Part of what makes it more watchable is that it is natively full-screen, said Jordan Greenhall, the CEO of Project Mayo, a company that hopes to use DivX as a digital television broadcast format. Where Windows Media Player, for instance, displays video the size of a postcard, he said, DivX's full-screen capabilities make for a better viewing experience. DivX's quality also is aided by its compression technology, allowing a DVD to be compressed to the size of a CD-ROM. This compression greatly speeds file transfer, though such files are still too large for most people to download easily.

Despite DivX's popularity, it is "fundamentally a technology for computer savvy people with a lot of time on their hands," Scheirer said. Until that changes, he said, it will never be as popular as its easier-to-use relatives. As such, Scheirer doubts the claims made by some that DivX will become the next MP3.
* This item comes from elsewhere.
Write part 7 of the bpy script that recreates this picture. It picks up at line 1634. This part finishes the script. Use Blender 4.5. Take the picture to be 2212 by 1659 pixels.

Whether they will pay for ease of use or not, though, DivX is currently used by "people who want to see what they can get for free," according to Scheirer.

Because DivX is based on the MPEG-4 standard, it supports Digital Rights Management, a technology used to ensure payment for, and stopping the unlawful copying of, digital media, Greenhall noted. He acknowledged the high level of technical skill DivX requires and knows that it is a problem. He hopes to see DivX become easier to use, because people will pay for ease of use, he said.

If Project Mayo and DivX developers have their way, the Internet video that users will be paying for will be in DivX.